Step 3: Token Generation

Using a JWT library, generate two tokens:

1. Access Token:
   • Short-lived (expires in minutes or hours).
   • Contains essential data like user ID, roles, and permissions.
2. Refresh Token:
   • Long-lived (expires in days or months).
   • Used to generate new access tokens when the current one expires.

Step 4: Storing Tokens

Access Token:

• Sent back to the client as a JSON response.
• Stored in memory using state, context, or variables (e.g., in React).
• Used in the Authorization header for all protected requests.

NB: Avoid storing access tokens in local storage due to XSS risks. Keeping them in memory is safer unless the application has JavaScript injection vulnerabilities.

Refresh Token:

• Stored securely in an HTTP-only cookie (inaccessible to JavaScript).
• Automatically included in requests to the server.
• Helps mitigate XSS attacks and, with proper security settings, can prevent CSRF attacks.

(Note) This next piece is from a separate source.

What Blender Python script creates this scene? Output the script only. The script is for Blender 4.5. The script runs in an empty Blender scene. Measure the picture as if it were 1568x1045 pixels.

NB: Configuring SameSite cookies or CSRF tokens can further enhance your security.

Token differences

• An Access Token is primarily used for authenticating requests. It is short-lived, typically lasting from a few minutes to several hours. With every request, the access token is sent in the Authorization header to verify the user's identity and permissions. Since it expires quickly, it has a lower security risk. Access tokens generally contain data such as the user ID, roles, and permissions and are usually kept in memory or application state for security reasons.
• On the other hand, a Refresh Token is used to generate new access tokens when the current one expires. It has a much longer lifespan, lasting from days to months, and is used only at a specific endpoint dedicated to refreshing tokens. Unlike access tokens, refresh tokens are typically stored in an HTTP-only cookie for added security. They contain minimal information, such as the user ID or token ID, but pose a higher security risk if exposed, as they can be used to obtain new access tokens.

Step 5: Using Tokens

Access Token Flow:

• The client includes the access token in the Authorization header of each request.
• The server verifies the token, checks its expiry, decodes it, validates permissions, and then processes the request.

Refresh Token Flow:

• When the access token expires, the client requests a new one using the refresh token.
• The server retrieves the refresh token from the HTTP-only cookie, verifies it, and issues a new access token.
• Optionally, the old refresh token can be blacklisted to prevent reuse.
• The client stores the new access token and continues making requests.

NB: Passport.js provides a robust authentication library that simplifies this process across various frameworks.

Improving UX for Token Expiry

To avoid disruptions when tokens expire:

• Silent Authentication: Detects token expiry errors on the client, requests a new token, and retry the failed request automatically—seamlessly handling it in the background.
• Preemptive Token Refresh: Track token expiry on the client and refresh it before it expires. However, this method may introduce unnecessary requests, impacting performance.

This approach ensures a smooth user experience without requiring users to manually re-authenticate frequently.

Security Best Practices

Below are some of the practices in points you can consider:

• Use HTTPS to encrypt traffic and prevent token interception.
• Store refresh tokens securely in HTTP-only cookies to prevent XSS.
• Use short-lived access tokens and rotate them with refresh tokens.
• Use strong secret keys and avoid hardcoding them in the codebase.
• Implement token revocation for logouts and compromised accounts.
• Restrict token usage by scope and role-based access control (RBAC)

Summary

This guide gives you a heads-up for how token-based authentication works and makes it easy to understand while implementing it in any of your favorite languages.